For years, Fortnite looked untouchable, with Epic Games building one of the most dominant live service titles ever and shaping how modern multiplayer games operate, but the company’s recent decision to lay off over 1,000 employees shows that even the biggest titles face pressure when player engagement drops and costs continue to rise.
That shift in momentum has pushed analysts to question the long term stability of so called “forever games,” especially when they depend heavily on sustained player interest and constant content updates to keep revenue flowing at scale.
Analyst says the decline was always coming
Joost van Dreunen, a well known industry analyst and co founder of a major analytics firm later acquired by Nielsen, laid out a clear argument about Epic Games’ current situation and why it reflects a broader trend across the gaming industry.

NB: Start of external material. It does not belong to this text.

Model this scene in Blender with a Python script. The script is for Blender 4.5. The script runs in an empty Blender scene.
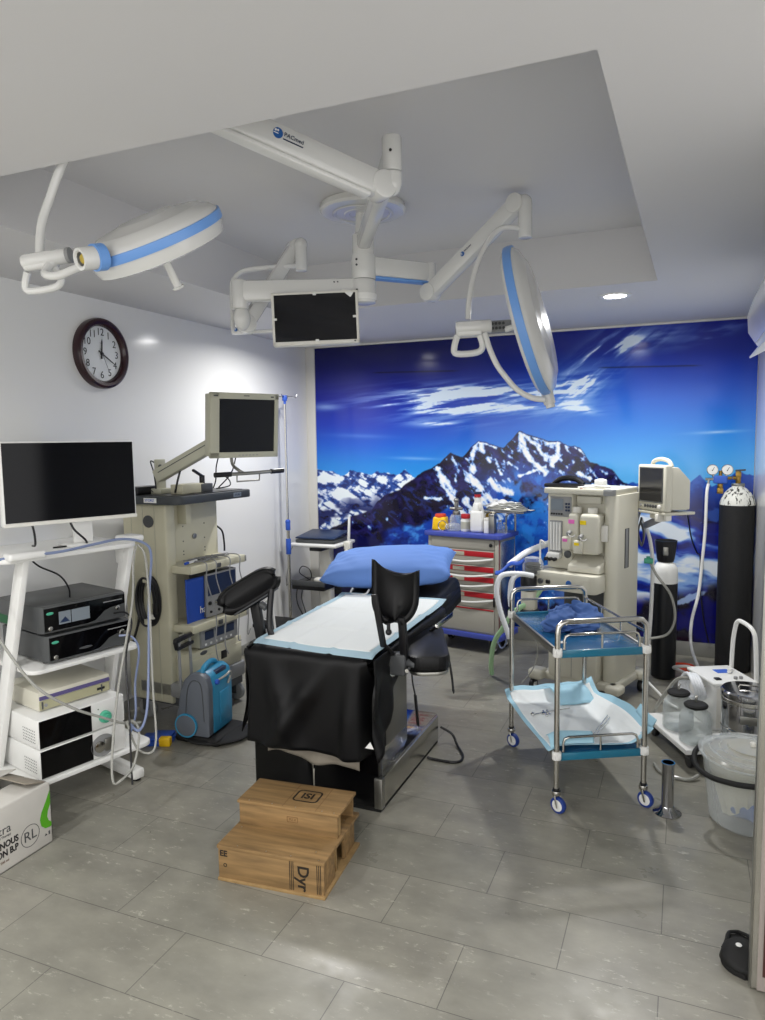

“Empires don’t collapse all at once. They hollow out, slowly, until one day the walls come down and everyone acts surprised. We are currently somewhere in the middle of that process.”
— Joost van Dreunen
Dreunen also writes that “forever games, it turns out, aren’t,” and he uses that idea to explain why even a giant like Fortnite cannot escape long term decline once growth slows and competition evolves.
Three major pressures hitting Epic Games
Dreunen points to three key issues that together explain why Epic Games now faces a more difficult future, starting with the growing power of platform holders like Apple and Google, which have steadily increased their share of industry profits while publishers struggle to keep up.
Epic has already fought this battle in court, and those legal fights cost the company millions while also limiting Fortnite’s presence on mobile platforms for a long period, which directly affected its revenue potential.
The second issue comes from rising costs across the market, as players deal with higher living expenses and cut back on entertainment spending, which reduces how much they spend on games like Fortnite even if they still play them regularly.
Finally, Dreunen highlights how investment is shifting toward companies in Europe and Asia, where developers are adopting newer technologies faster and attracting more funding, which slowly weakens the position of US based companies like Epic.
All of this adds up to what Dreunen calls an “inevitable” shift, where even the biggest games lose their dominance over time as the market changes and new players rise.